Is Bolton the best option for Stuart Holden?

Austin LindbergCorrespondent IJanuary 15, 2010

EAST RUTHERFORD, NJ - MAY 16:  Stuart Holden #22 of the Houston Dynamo plays the ball against the New York Red Bulls at Giants Stadium in the Meadowlands on May 16, 2009 in East Rutherford, New Jersey. Houston and New York play to a 1-1 Tie.  (Photo by Mike Stobe/Getty Images for New York Red Bull)
Mike Stobe/Getty Images

Stuart Holden's trial with Bolton appears to be progressing nicely.  Rumors insist that newly-installed Owen Coyle is ready to hand Holden a contract with Bolton.  But is Bolton Holden's best option?

Holden was originally slated to have a trial with Burnley while Coyle was in charge there. But when Coyle took up post at Bolton, a trial was quickly arranged and Holden crossed Lancashire to join up with Coyle at Bolton.

Bolton has a deep midfield, if lacking in big names.  And in the midst of a relegation battle, Coyle is going to be reluctant to take any sorts of gambles with personnel.  Coyle has already said that Holden needs to prove that he is an improvement over what players are presently in the squad.

At 24 years old and a substitute on the U.S. Nation Team squad, Holden is not likely to be head and shoulders better than the midfield in place at Bolton.  Or at least his pedigree is likely to let him down.

Although time under Coyle and in a league as strong as the Premier League will ultimately improve Holden, if his ambition is to break into the U.S. first team for the World Cup, Bolton might not be the best solution at the moment.

With the club in the midst of a relegation battle, Holden not playing for more than two months and having to make the adjustment from the competition level in the MLS to one of the strongest leagues in the world, Holden wouldn't seem too likely to see substantial playing time.

A look back to a compatriot with similar stateside hype is Clint Dempsey.  Dempsey had a higher global profile after his impressive form at the World Cup in 2006 but was regarded similarly as Holden is now.  Dempsey joined Fulham in January 2007 and found himself in the midst of a relegation battle.  That season Dempsey made 10 appearances for Fulham, starting just once.

Not to say that these situations are identical, but it's about the closest thing to Holden's present situation in recent memory.  Is 10 appearances between the end of January and the beginning of May going to be enough time for Holden to force his way into the U.S. side?

If Holden's goal is to be a contributing member for the U.S. in South Africa, he needs to make sure that he's playing for a club that is going to get him regular time.  Although Bolton would be a good option long term, his World Cup prospects would likely suffer.

There are rumors that Rangers and Aberdeen have expressed interest in Holden. Although the Scottish Premier League is not as strong as it once was, it presents a good opportunity for American players looking to make their move to Europe.

The physicality of the Scottish game isn't lost on American players and the decline in quality leaves more opportunities for players to make an immediate impact and earn time.  Maurice Edu and DaMarcus Beasley's inclusions in the Rangers sides when healthy is an indication of where the quality of American internationals slots into the SPL.

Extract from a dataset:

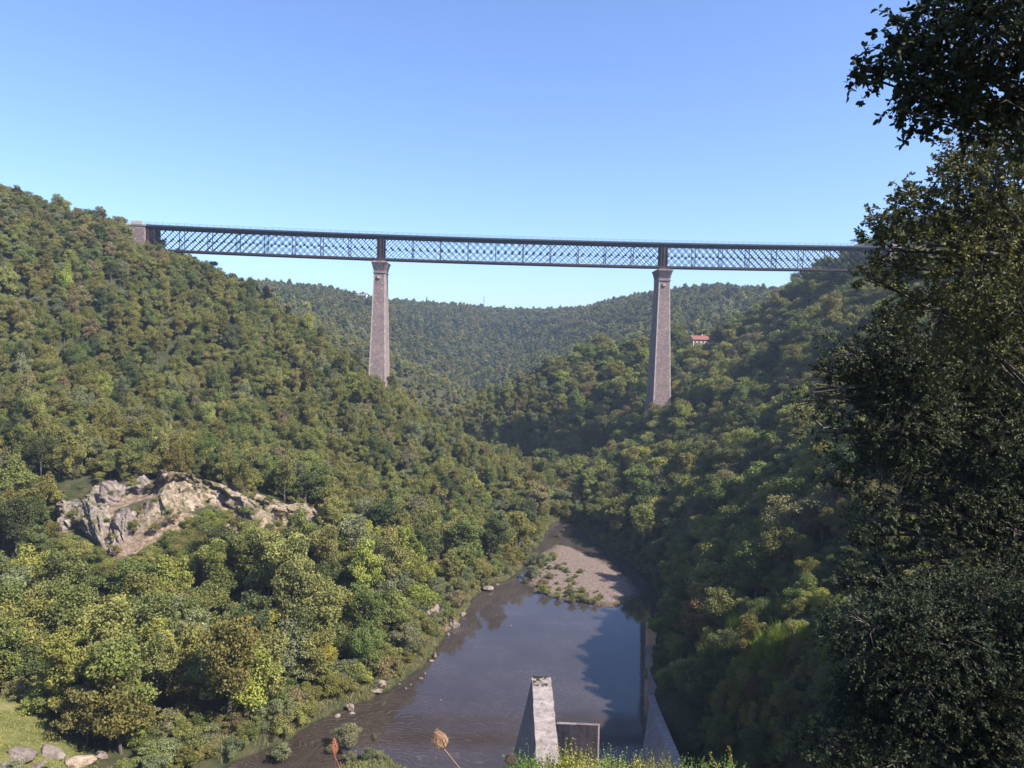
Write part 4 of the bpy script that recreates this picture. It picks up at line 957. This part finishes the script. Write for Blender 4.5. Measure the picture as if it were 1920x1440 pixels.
for (kn, tn, zn), L in classes.items():
    b0 = '%s %s %s' % (COLN[tn], kn, zn); L = sorted(L, key=lambda i: PX[i])
    if len(L) == 1: LAB[L[0]] = b0; continue
    pre = {2: ['left ', 'right '], 3: ['leftmost ', 'middle ', 'rightmost ']}.get(len(L))
    if not pre:
        pre = ['leftmost ']+['']*(len(L)-2)+['rightmost ']; rest = sorted(L[1:-1], key=lambda i: PY[i]); nm = {}
        nm[rest[0]] = 'highest '
        if len(rest) > 1: nm[rest[-1]] = 'lowest '
        if len(rest) > 2: nm[max(rest[1:-1], key=lambda i: size[i])] = 'largest inner '
        if len(rest) > 3:
            r4 = [i for i in rest[1:-1] if i not in nm]; nm[min(r4, key=lambda i: size[i])] = 'smallest inner '
        for j, i in enumerate(L[1:-1]): pre[j+1] = nm.get(i, 'inner ')
    for q, i in zip(pre, L): LAB[i] = q+b0
for i in LAB:
    w_ = LAB[i].split()
    while len(w_) > 16 and 'the' in w_: w_.remove('the')
    LAB[i] = ' '.join(w_[:16])
NAMES = {'oak': 'broadleaf_tree', 'ash': 'tall_tree', 'fine': 'bushy_tree', 'willow': 'willow', 'shrub': 'shrub'}
GR = {'oak': 'trees on the valley slopes', 'ash': 'tall trees on the valley slopes', 'fine': 'bushy trees on the near right slope', 'willow': 'willows along the banks', 'shrub': 'shrubs along the banks'}
for i in sorted(IND):
    kd = T['kind'][i]; cme, tme = PROTO[(kd, T['var'][i])]
    e = bpy.data.objects.new(NAMES[kd], None); e.empty_display_size = .5; link(e)
    s = SS[i]; e.location = (X_[i], Y_[i], Z_[i]); e.rotation_euler = (tr.normal()*.04, tr.normal()*.04, tr.uniform(0, 2*PI)); e.scale = (s, s, s*T['hs'][i])
    tag(e, LAB[i], 'shrub' if kd == 'shrub' else 'tree', GR[kd])
    cr_ = bpy.data.objects.new('crown', cme); link(cr_); cr_.parent = e
    t_ = np.array(TINT[T['tint'][i]])*tr.uniform(.82, 1.18)*tr.uniform(.92, 1.08, 3); cr_.color = (*t_, 1)
    tk = bpy.data.objects.new('trunk', tme); link(tk); tk.parent = e
# the rest: one forest
fi = [i for i in range(nT) if i not in IND]
pcol = bpy.data.collections.new('forest_prototypes')
for k, (kd, i, me) in enumerate(FOREST):
    o = bpy.data.objects.new('forest_tree_%02d' % k, me); pcol.objects.link(o)
pidx = {(kd, i): k for k, (kd, i, me) in enumerate(FOREST)}
fme = bpy.data.meshes.new('forest'); fme.vertices.add(len(fi)); fme.vertices.foreach_set('co', np.c_[X_[fi], Y_[fi], Z_[fi]].astype(np.float32).ravel())
def fattr(n, ty, v):
    a = fme.attributes.new(n, ty, 'POINT'); key = {'INT': 'value', 'FLOAT': 'value', 'FLOAT_VECTOR': 'vector', 'FLOAT_COLOR': 'color'}[ty]
    a.data.foreach_set(key, np.asarray(v).ravel())
fattr('proto', 'INT', np.array([pidx[(T['kind'][i], T['var'][i])] for i in fi], np.int32))
fattr('turn', 'FLOAT', tr.uniform(0, 2*PI, len(fi)).astype(np.float32))
fattr('size', 'FLOAT_VECTOR', np.array([(SS[i], SS[i], SS[i]*T['hs'][i]) for i in fi], np.float32))
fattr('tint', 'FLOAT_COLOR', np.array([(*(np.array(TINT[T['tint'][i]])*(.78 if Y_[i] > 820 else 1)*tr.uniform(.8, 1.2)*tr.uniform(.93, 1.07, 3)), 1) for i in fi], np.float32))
ng = bpy.data.node_groups.new('forest', 'GeometryNodeTree')
ng.interface.new_socket('Geometry', in_out='INPUT', socket_type='NodeSocketGeometry'); ng.interface.new_socket('Geometry', in_out='OUTPUT', socket_type='NodeSocketGeometry')
gi, go = ng.nodes.new('NodeGroupInput'), ng.nodes.new('NodeGroupOutput'); iop = ng.nodes.new('GeometryNodeInstanceOnPoints'); ci = ng.nodes.new('GeometryNodeCollectionInfo')
ci.inputs['Collection'].default_value = pcol; ci.inputs['Separate Children'].default_value = True; ci.inputs['Reset Children'].default_value = True
def named(n, ty): a = ng.nodes.new('GeometryNodeInputNamedAttribute'); a.data_type = ty; a.inputs[0].default_value = n; return a.outputs[0]
cx = ng.nodes.new('ShaderNodeCombineXYZ'); ng.links.new(named('turn', 'FLOAT'), cx.inputs[2])
iop.inputs['Pick Instance'].default_value = True
ng.links.new(gi.outputs[0], iop.inputs['Points']); ng.links.new(ci.outputs[0], iop.inputs['Instance']); ng.links.new(named('proto', 'INT'), iop.inputs['Instance Index'])
er = ng.nodes.new('FunctionNodeEulerToRotation'); ng.links.new(cx.outputs[0], er.inputs[0]); ng.links.new(er.outputs[0], iop.inputs['Rotation'])
ng.links.new(named('size', 'FLOAT_VECTOR'), iop.inputs['Scale']); ng.links.new(iop.outputs[0], go.inputs[0])
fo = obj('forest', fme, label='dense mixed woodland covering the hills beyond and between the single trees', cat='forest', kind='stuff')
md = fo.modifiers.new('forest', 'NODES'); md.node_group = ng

# ------------------------------------------------------------------ big leafy trees beside the camera
def leafy(name, base, top, lobes, seed, leaf=.09, label='', tint=(.06, .09, .03), r0=.25, droop=.25, per=14, parent_group='dark leafy trees framing the right side', lean=None):
    """lobes: (x, y, z, r, twigs); world coordinates. One crown mesh of real leaves on twigs, one trunk mesh with limbs."""
    r = np.random.default_rng(seed); rr = random.Random(seed); B = Vector(base)
    e = empty(name, base, label=label, cat='tree', group=parent_group)
    mb = MB(); Tp = Vector(top); pts = [B+Vector((0, 0, -1))]; nseg = 7
    for i in range(1, nseg+1): t = i/nseg; pts.append(B.lerp(Tp, t)+Vector((rr.uniform(-.25, .25), rr.uniform(-.25, .25), 0))*(Tp-B).length*.05)
    mb.tube([p-B for p in pts], [r0*(1.2-1.05*i/nseg) for i in range(nseg+1)], 10)
    PP = []; DD = []; TW = []
    for (lx, ly, lz, lr, nt_) in lobes:
        C = Vector((lx, ly, lz)); k = min(range(1, nseg+1), key=lambda i: (pts[i]-C).length+(2.5 if pts[i].z > C.z-.3 else 0)); A = pts[k]
        md = A.lerp(C, .5)+Vector((0, 0, .1*(C-A).length)); L_ = (C-A).length; rb = min(.02+.022*L_, r0*.5)*min(1, .15+lr/1.3)
        mb.tube([p-B for p in (A, md, C)], [rb, rb*.65, rb*.3], 6)
        for _ in range(max(4, int(nt_/9))):
            d = Vector(r.normal(size=3)); d.normalize(); q = C+d*lr*.75; m2 = C.lerp(q, .5)+Vector((0, 0, .08*lr)); mb.tube([p-B for p in (md.lerp(C, rr.uniform(.3, 1)), m2, q)], [rb*.3, rb*.18, .006], 4)
        d = unit(r.normal(size=(nt_, 3))); rad = lr*np.cbrt(r.uniform(.12, 1, nt_)); P0 = np.array(C)+d*rad[:, None]*np.array([1, 1, .8])
        out = unit(d+.5*r.normal(size=d.shape)+np.array([0, 0, -droop])); PP.append(P0); DD.append(out*r.uniform(.25, .6, nt_)[:, None]*min(1.3, .55+lr*.4))
    P0 = np.concatenate(PP); D = np.concatenate(DD); nt_ = len(P0)
    # twigs: thin three sided sticks
    u = unit(np.cross(D, r.normal(size=D.shape))); w = unit(np.cross(D, u)); th = .004*leaf/.09
    V = []; 
    for a in (0, 2.094, 4.189): V.append(P0+(u*math.cos(a)+w*math.sin(a))*th)
    V.append(P0+D); V = np.stack(V, 1).reshape(-1, 3); n4 = np.arange(nt_)[:, None]*4
    tf = np.concatenate([n4+np.array([[a, b2, 3]]) for a, b2 in ((0, 1), (1, 2), (2, 0))])
    twm = mesh_np('twigs', V-np.array(base), tf, [M['bark']]); obj('twigs', twm, e)['kind'] = 'stuff'
    # leaves
    t = r.uniform(.1, 1.08, (nt_, per)); L = (P0[:, None]+D[:, None]*t[..., None]).reshape(-1, 3)
    dd = unit(np.repeat(unit(D), per, 0)*.6+r.normal(size=(nt_*per, 3))*.75+np.array([0, 0, -droop])); s = leaf*r.uniform(.6, 1.25, len(L))[:, None]
    Nn = unit(np.cross(dd, r.normal(size=L.shape))+np.array([0, 0, .6])); side = unit(np.cross(dd, Nn)); a = L+dd*s*.12
    fo_ = r.uniform(-.18, .3, (len(L), 1))
    V = np.stack([a, a+dd*s*.35+side*s*.3+Nn*s*fo_, a+dd*s*.75+side*s*.22+Nn*s*fo_, a+dd*s*1.05, a+dd*s*.75-side*s*.22+Nn*s*fo_, a+dd*s*.35-side*s*.3+Nn*s*fo_], 1).reshape(-1, 3)
    i6 = np.arange(len(L))[:, None]*6; Fq = np.concatenate([i6+np.array([[0, 1, 2, 3]]), i6+np.array([[0, 3, 4, 5]])])
    lv = np.repeat(r.random(len(L)), 6); hz = np.clip(r.random(len(L))**1.3*.7+.5*(vnoise(L[:, 0]*.8, L[:, 2]*.8+L[:, 1], seed)+.1), 0, 1)
    cm = mesh_np('crown', V-np.array(base), Fq, [M['leaf']], dict(v=lv, hue=np.repeat(hz, 6)))
    o = obj('crown', cm, e); o.color = (*tint, 1); mb.build('trunk', M['bark'], e, True)
    return e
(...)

Although the quality is not what it once was, Scotland presents arguably the best opportunity for young American players like Holden.  Rather than stay in the MLS for another year to develop and get regular playing time, the Scotland opportunity proves Holden the chance to learn the game properly.

There is a reason many of the European-based regulars who get regular time come back to the U.S. improved.  It's learning to play the game the way it was meant to be played. From coaches who grew up understanding the game, and playing alongside players who have that same background.

If Holden can earn regular playing time under Coyle at Bolton, then it's likely his best option.  But if he can't, which is a very real possibility, then a return to Scotland (where Holden was born) seems the best situation for Holden's short and long term career.